Aber da du und Millionen andere es bevorzugen nicht zu kommen und nicht selber vor Ort in irgendeiner Art und Weise zu helfen und stattdessen lieber aus der Ferne eure Analysen und Kritiken zur Lage der muslimischen Brennpunkte abgibt, würde ich es bevorzugen, wenn ihr einfach schweigen würdet, statt der unter den Trümmern weinenden Mutter mit solchen herzlosen Worten noch ins Gesicht zu spucken. Ich weiss – das war wieder emotional. Aber meine Mutter hat dieses Recht über mich, dass ich ihretwegen emotional werde. Komme her, du und dein „wahabitischer“ Gefährte, den ich in der Vergangenheit dazu aufgerufen habe, hierher zu kommen, ihren Beitrag zu leisten, den Muslimen zu helfen, ihre Kinder zu unterrichten und alles zu geben, was man geben kann. Dabei könnt ihr gerne mich oder uns kritisieren, diskutieren, beschimpfen, anschreien und uns zur Vernunft bringen. Bis dahin muss ich leider vor der nichtmuslimischen Reporterin, die dieses Land betritt, um der Welt die Wahrheit zu zeigen, mehr Respekt haben, als vor euch, die ihr euch nie habt blicken lassen, sondern es bevorzugt eure Debatten als Sufis gegen die Wahabiten und als Wahabiten gegen die Grabesanbeter in euren Kämmerchen vorzubereiten. Als ob wir zu Zeiten des Kalifats der Abbasiden leben würden. Es gibt so etwas wie Prioritäten im Islam.

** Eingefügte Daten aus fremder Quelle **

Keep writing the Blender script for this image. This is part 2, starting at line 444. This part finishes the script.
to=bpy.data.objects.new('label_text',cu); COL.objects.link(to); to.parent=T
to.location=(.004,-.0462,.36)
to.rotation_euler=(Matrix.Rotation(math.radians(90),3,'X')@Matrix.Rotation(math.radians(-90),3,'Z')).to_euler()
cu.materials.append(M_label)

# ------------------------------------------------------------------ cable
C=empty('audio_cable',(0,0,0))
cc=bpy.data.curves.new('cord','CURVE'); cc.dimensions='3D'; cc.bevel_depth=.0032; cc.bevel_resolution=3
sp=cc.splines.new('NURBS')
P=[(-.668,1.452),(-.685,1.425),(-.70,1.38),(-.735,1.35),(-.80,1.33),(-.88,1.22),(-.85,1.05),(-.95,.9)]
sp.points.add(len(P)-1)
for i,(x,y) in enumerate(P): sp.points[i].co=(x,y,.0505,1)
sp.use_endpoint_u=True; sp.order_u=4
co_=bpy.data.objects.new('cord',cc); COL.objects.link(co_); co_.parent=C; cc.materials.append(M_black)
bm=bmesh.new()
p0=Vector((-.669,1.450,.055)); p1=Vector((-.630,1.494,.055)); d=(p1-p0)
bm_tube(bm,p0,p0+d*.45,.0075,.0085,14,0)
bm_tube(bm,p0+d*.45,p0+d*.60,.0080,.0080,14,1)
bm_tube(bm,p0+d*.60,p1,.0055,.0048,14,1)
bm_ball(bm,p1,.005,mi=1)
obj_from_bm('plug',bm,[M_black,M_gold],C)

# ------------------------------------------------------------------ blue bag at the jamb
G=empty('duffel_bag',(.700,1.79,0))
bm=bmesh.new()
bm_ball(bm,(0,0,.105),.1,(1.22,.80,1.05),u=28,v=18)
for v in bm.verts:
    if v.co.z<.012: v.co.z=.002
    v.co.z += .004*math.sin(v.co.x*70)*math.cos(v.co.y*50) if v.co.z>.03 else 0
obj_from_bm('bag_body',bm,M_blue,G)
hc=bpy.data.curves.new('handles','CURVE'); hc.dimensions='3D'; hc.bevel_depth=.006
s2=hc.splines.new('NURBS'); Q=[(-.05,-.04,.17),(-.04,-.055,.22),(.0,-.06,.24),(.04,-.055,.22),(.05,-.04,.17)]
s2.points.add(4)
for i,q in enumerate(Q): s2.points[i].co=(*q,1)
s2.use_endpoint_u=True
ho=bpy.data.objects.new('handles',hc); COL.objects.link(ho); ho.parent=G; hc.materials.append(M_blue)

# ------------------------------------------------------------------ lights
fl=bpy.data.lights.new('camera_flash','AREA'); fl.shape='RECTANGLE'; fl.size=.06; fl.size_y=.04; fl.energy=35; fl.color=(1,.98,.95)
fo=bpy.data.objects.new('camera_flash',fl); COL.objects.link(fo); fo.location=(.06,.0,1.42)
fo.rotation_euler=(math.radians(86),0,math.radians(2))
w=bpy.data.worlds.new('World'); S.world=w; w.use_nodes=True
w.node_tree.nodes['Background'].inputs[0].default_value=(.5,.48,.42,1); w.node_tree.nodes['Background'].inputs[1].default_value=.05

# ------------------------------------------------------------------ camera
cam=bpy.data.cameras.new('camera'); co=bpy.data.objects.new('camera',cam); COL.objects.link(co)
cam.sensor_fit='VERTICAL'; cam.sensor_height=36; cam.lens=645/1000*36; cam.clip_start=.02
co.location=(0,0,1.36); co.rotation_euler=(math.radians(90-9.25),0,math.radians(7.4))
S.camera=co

Der Rest deiner Mail sind nur Pfeile gegen das sogenannte Wahabitentum.

Ich kann dich dabei nur wiederholt enttäuschen, denn deine Pfeile haben ihr Ziel verfehlt. Ich sehe mich wie gesagt nicht als Verfechter dieser Schule.

Ich bitte Allah mich nicht als Wahabite, Salafi, Sufi, Ikhwani, Tablighi oder Jihadi sterben zu lassen. Sondern nur als Muslim, der versucht hat Sein Wohlgefallen zu erreichen.

Und wenn du dich dem Sufismus zuschreibst, so bitte ich Allah, dass Er dich zu dem Weg leitet, zu denen er ein Teil der sogenannten „Sufis“ in der Vergangenheit geleitet hat. Zu asketischen Muslimen, die auf der Seite der Unterdrückten in Wort und Tat standen und nicht auf der Seite der Unterdrücker und schweigenden Teufel.

Und alles Gute ist von Allah und alles Schlechte ist von mir und meinem Shaytan.

Und möge der Frieden und Segen Allahs auf unseren Gesandten sein.